- Instructions for the task -
Only one stretch of the data below should be repeated: the lines from the line containing "Continue the Blender" through the line containing "mb = MB(); mb.bar((-0.75, -1.0, 19.1), (0.5, -1.0, 20.5), 0.06);", inclusive, exactly as they are.

- The records -
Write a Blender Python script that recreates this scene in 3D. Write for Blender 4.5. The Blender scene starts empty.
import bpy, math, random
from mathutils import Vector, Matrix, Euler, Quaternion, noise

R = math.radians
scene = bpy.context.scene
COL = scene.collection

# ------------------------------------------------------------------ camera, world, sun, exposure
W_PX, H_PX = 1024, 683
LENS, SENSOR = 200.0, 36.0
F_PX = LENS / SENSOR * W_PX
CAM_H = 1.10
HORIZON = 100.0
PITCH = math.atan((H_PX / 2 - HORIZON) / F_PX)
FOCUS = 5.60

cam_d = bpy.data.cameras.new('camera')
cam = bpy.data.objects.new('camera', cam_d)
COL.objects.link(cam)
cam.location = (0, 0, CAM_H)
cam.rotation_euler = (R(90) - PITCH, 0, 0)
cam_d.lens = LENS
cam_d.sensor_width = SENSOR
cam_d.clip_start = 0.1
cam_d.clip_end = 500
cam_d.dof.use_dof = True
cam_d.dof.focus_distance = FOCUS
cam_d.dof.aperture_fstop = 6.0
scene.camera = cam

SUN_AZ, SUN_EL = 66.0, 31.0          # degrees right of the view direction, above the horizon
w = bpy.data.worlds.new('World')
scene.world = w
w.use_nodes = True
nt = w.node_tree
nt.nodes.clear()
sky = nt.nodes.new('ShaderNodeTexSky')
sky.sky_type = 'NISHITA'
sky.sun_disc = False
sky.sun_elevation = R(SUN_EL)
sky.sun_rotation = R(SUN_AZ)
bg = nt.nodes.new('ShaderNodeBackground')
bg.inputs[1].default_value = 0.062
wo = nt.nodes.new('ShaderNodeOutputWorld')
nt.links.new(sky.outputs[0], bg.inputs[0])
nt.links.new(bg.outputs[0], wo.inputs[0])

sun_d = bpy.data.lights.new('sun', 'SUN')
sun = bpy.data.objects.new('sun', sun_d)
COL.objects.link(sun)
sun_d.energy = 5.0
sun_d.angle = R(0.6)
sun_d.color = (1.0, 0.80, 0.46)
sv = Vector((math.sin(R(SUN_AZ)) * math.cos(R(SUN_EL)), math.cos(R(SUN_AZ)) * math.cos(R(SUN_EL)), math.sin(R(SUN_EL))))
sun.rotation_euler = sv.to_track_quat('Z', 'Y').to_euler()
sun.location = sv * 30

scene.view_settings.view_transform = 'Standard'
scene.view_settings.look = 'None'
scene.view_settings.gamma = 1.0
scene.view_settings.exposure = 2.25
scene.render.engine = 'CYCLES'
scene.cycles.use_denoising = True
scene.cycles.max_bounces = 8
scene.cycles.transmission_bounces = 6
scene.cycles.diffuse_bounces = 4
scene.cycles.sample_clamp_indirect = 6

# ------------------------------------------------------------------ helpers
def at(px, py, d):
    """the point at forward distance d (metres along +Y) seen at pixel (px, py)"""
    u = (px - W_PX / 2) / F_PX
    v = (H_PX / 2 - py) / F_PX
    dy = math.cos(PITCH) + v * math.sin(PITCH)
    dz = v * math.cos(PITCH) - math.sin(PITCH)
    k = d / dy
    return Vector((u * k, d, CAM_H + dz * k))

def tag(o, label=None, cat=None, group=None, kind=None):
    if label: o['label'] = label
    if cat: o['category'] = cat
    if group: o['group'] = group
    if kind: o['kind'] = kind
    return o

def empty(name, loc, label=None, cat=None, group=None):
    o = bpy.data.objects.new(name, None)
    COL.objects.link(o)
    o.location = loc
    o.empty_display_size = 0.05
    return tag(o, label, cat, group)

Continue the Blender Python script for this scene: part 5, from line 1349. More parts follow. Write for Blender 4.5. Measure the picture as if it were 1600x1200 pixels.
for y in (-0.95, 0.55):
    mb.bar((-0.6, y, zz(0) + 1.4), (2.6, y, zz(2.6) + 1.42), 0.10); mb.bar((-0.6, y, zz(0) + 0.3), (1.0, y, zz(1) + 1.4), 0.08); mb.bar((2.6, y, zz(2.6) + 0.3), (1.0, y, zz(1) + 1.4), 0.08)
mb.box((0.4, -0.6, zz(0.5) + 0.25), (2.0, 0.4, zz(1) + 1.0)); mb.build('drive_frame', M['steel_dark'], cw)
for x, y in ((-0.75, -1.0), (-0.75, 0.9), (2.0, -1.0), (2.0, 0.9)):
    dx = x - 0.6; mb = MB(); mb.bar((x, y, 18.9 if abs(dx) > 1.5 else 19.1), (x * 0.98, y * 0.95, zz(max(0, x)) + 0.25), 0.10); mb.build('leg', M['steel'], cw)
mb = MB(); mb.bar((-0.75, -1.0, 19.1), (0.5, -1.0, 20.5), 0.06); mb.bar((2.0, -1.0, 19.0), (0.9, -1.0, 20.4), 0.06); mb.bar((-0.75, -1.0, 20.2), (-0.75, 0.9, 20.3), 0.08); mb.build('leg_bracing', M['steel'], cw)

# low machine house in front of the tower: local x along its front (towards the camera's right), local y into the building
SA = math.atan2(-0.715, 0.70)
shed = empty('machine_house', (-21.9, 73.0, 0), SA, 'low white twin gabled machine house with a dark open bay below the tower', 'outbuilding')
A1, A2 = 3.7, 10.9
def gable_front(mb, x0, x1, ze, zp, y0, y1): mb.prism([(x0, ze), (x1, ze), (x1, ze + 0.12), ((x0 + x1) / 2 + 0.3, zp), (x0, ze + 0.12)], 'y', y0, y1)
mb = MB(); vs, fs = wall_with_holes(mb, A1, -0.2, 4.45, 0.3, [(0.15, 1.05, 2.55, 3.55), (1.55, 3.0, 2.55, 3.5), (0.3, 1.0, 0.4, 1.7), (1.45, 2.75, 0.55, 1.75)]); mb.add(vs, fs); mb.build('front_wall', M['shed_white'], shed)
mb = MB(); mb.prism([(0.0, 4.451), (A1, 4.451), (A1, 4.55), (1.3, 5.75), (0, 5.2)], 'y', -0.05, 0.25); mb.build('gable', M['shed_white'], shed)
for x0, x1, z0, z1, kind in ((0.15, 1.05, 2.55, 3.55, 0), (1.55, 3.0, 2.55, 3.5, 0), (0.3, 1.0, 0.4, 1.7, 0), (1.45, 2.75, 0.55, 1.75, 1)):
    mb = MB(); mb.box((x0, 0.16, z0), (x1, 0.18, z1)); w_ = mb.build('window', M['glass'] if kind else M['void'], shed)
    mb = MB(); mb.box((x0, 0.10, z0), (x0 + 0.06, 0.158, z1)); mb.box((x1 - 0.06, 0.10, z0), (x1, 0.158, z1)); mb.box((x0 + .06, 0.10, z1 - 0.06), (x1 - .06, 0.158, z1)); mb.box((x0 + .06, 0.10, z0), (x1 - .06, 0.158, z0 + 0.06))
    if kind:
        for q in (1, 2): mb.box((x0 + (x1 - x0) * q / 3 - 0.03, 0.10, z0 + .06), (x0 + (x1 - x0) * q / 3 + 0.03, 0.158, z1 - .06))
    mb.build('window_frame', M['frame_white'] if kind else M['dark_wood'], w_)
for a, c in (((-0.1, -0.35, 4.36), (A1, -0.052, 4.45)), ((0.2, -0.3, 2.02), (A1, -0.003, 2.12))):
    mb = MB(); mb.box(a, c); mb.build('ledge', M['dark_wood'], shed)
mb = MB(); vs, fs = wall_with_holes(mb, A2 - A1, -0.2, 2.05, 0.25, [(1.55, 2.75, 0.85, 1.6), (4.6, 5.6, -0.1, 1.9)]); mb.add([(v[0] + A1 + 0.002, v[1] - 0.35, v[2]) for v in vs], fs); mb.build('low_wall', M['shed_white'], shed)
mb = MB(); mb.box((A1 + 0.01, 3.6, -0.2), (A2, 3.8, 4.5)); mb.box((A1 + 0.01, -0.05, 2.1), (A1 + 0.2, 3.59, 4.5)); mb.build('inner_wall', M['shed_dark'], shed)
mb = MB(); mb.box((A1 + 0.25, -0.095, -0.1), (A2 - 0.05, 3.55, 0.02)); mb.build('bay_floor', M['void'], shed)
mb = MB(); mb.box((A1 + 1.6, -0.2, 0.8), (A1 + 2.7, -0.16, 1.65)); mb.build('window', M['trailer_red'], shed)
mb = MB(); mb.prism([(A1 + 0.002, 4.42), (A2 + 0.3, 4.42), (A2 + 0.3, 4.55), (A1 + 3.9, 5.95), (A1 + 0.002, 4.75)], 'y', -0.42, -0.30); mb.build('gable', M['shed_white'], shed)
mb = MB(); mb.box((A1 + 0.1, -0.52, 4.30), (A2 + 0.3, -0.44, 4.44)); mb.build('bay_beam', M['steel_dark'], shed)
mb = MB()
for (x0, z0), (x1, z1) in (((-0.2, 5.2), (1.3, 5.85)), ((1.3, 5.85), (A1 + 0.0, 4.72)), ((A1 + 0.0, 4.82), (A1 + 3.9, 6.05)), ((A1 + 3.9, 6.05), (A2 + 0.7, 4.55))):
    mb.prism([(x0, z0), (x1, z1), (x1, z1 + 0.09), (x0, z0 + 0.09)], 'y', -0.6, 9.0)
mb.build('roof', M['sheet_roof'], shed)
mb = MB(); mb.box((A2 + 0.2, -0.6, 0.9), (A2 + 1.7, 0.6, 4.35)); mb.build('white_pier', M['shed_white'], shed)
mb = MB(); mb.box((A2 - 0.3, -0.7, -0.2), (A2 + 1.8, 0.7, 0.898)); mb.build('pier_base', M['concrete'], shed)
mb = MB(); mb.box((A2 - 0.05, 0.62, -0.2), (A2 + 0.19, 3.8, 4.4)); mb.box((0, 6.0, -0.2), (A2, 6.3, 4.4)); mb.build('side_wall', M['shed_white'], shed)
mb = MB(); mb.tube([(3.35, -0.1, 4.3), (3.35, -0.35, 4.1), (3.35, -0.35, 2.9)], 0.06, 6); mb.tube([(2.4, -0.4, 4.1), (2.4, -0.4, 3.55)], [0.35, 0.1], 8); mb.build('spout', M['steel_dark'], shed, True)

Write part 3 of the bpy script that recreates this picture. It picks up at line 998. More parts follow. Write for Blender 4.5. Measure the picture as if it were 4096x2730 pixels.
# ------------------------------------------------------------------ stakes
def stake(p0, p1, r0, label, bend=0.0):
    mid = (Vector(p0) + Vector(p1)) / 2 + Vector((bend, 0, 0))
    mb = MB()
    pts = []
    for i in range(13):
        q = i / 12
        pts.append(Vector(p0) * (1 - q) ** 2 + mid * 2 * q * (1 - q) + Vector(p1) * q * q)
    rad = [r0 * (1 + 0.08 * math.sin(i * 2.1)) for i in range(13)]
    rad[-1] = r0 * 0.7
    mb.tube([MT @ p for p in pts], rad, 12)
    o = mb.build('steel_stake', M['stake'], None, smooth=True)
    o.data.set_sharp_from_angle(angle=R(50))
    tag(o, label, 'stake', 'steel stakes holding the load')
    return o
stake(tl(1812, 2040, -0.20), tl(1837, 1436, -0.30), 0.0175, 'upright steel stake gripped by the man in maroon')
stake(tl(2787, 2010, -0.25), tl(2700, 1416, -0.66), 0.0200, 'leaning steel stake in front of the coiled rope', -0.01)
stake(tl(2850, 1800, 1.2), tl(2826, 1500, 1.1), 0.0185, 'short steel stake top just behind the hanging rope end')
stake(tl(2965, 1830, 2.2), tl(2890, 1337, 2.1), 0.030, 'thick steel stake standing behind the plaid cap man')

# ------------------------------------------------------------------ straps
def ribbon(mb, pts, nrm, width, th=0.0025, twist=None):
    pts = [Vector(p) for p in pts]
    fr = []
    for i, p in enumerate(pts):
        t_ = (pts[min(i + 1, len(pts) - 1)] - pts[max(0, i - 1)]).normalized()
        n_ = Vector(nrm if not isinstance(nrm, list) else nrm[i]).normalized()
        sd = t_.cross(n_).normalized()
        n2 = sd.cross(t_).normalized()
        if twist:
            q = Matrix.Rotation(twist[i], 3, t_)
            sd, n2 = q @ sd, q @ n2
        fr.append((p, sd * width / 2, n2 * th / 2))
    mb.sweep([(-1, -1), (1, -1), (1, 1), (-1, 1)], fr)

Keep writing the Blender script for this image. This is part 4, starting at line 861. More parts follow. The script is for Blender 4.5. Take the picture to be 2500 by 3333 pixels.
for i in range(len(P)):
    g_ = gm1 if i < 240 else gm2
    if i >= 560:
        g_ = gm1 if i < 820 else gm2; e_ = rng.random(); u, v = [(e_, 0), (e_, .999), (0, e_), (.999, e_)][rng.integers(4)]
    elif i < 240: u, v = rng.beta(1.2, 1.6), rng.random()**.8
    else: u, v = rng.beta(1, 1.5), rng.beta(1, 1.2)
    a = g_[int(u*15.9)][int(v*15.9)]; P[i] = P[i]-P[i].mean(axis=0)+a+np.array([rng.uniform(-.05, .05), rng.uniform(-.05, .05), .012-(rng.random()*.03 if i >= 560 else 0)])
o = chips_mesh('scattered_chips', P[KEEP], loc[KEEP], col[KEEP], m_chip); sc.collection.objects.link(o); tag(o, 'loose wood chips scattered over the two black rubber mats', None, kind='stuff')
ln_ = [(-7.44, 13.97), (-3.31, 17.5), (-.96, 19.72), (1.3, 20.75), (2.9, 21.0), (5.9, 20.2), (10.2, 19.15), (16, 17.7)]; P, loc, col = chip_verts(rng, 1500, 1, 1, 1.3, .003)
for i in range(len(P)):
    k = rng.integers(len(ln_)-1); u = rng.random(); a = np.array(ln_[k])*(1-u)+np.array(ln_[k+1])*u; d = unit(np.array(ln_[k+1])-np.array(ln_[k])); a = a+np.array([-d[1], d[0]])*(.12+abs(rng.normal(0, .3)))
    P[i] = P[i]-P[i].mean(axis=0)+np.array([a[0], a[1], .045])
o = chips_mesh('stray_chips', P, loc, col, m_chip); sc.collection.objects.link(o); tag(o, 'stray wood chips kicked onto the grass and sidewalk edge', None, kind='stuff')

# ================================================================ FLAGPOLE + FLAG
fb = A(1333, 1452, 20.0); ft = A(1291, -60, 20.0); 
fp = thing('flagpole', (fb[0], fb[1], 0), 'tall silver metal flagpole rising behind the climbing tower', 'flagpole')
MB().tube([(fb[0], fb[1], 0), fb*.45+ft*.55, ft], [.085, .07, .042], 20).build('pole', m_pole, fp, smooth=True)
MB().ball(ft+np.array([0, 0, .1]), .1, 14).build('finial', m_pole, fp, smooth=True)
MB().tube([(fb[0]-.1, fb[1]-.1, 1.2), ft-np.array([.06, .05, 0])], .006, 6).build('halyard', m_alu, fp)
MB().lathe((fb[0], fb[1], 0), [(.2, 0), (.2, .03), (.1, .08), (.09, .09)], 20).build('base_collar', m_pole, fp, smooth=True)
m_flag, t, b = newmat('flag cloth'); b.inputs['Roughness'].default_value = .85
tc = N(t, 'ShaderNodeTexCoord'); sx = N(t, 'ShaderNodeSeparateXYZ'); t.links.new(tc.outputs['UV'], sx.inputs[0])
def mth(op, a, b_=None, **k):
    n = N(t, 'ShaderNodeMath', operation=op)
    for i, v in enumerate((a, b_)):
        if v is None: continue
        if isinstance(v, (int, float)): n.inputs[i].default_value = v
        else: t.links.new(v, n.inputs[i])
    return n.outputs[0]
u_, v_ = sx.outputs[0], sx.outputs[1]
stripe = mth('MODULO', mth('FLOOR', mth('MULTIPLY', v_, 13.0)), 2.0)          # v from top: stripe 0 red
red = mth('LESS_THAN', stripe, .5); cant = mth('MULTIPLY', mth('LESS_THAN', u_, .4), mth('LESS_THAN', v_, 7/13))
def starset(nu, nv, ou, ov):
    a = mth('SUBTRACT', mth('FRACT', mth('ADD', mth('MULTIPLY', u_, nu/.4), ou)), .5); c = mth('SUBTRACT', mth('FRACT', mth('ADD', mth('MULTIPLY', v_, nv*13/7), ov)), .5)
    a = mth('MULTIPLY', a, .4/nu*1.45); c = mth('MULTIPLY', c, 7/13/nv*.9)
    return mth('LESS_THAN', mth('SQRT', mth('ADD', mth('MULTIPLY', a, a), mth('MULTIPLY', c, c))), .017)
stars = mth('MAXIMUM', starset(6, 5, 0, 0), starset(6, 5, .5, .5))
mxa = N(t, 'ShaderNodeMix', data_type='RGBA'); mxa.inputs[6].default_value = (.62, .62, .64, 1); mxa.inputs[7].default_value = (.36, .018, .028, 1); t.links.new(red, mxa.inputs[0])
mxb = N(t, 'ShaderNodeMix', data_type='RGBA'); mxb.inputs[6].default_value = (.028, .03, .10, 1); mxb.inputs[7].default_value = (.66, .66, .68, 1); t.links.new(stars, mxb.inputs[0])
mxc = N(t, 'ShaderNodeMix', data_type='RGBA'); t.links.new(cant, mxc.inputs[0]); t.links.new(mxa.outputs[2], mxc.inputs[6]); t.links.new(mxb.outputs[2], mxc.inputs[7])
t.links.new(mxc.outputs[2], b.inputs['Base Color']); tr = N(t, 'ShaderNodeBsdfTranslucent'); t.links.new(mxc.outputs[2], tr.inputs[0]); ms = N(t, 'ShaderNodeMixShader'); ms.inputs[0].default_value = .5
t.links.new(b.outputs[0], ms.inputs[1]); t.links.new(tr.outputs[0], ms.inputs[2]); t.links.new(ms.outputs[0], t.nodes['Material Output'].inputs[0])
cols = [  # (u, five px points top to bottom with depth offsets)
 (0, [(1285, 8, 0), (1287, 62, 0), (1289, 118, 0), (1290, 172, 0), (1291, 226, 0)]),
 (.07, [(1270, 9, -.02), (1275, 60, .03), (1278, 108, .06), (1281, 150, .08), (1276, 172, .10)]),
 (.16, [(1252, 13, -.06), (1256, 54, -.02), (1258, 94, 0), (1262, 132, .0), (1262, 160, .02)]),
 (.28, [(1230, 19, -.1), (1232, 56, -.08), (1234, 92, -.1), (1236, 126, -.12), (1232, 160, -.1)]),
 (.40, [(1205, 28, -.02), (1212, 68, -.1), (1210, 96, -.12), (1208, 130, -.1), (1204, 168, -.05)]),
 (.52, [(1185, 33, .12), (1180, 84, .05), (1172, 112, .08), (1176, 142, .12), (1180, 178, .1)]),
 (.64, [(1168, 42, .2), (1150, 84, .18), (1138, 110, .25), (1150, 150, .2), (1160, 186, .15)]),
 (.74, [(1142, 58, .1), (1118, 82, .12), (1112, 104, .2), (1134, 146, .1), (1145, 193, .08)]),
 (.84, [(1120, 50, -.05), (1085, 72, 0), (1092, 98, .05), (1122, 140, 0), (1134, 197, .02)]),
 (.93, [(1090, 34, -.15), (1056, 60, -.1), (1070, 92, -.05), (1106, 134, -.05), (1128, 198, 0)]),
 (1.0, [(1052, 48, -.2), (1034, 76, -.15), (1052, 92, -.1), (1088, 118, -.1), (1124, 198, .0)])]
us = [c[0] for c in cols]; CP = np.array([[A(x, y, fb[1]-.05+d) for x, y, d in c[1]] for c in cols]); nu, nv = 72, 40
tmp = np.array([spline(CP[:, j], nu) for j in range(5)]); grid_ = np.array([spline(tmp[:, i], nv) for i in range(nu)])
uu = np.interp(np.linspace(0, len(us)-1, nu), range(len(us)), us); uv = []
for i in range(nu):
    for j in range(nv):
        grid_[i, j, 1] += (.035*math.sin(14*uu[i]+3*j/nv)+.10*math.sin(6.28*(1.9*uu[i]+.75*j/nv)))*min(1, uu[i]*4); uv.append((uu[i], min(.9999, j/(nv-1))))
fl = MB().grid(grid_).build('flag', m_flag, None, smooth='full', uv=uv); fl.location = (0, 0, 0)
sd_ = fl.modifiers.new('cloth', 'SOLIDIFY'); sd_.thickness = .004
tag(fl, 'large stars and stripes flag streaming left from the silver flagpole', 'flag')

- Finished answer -
Continue the Blender Python script for this scene: part 5, from line 1349. More parts follow. Write for Blender 4.5. Measure the picture as if it were 1600x1200 pixels.
for y in (-0.95, 0.55):
    mb.bar((-0.6, y, zz(0) + 1.4), (2.6, y, zz(2.6) + 1.42), 0.10); mb.bar((-0.6, y, zz(0) + 0.3), (1.0, y, zz(1) + 1.4), 0.08); mb.bar((2.6, y, zz(2.6) + 0.3), (1.0, y, zz(1) + 1.4), 0.08)
mb.box((0.4, -0.6, zz(0.5) + 0.25), (2.0, 0.4, zz(1) + 1.0)); mb.build('drive_frame', M['steel_dark'], cw)
for x, y in ((-0.75, -1.0), (-0.75, 0.9), (2.0, -1.0), (2.0, 0.9)):
    dx = x - 0.6; mb = MB(); mb.bar((x, y, 18.9 if abs(dx) > 1.5 else 19.1), (x * 0.98, y * 0.95, zz(max(0, x)) + 0.25), 0.10); mb.build('leg', M['steel'], cw)
mb = MB(); mb.bar((-0.75, -1.0, 19.1), (0.5, -1.0, 20.5), 0.06); mb.bar((2.0, -1.0, 19.0), (0.9, -1.0, 20.4), 0.06); mb.bar((-0.75, -1.0, 20.2), (-0.75, 0.9, 20.3), 0.08); mb.build('leg_bracing', M['steel'], cw)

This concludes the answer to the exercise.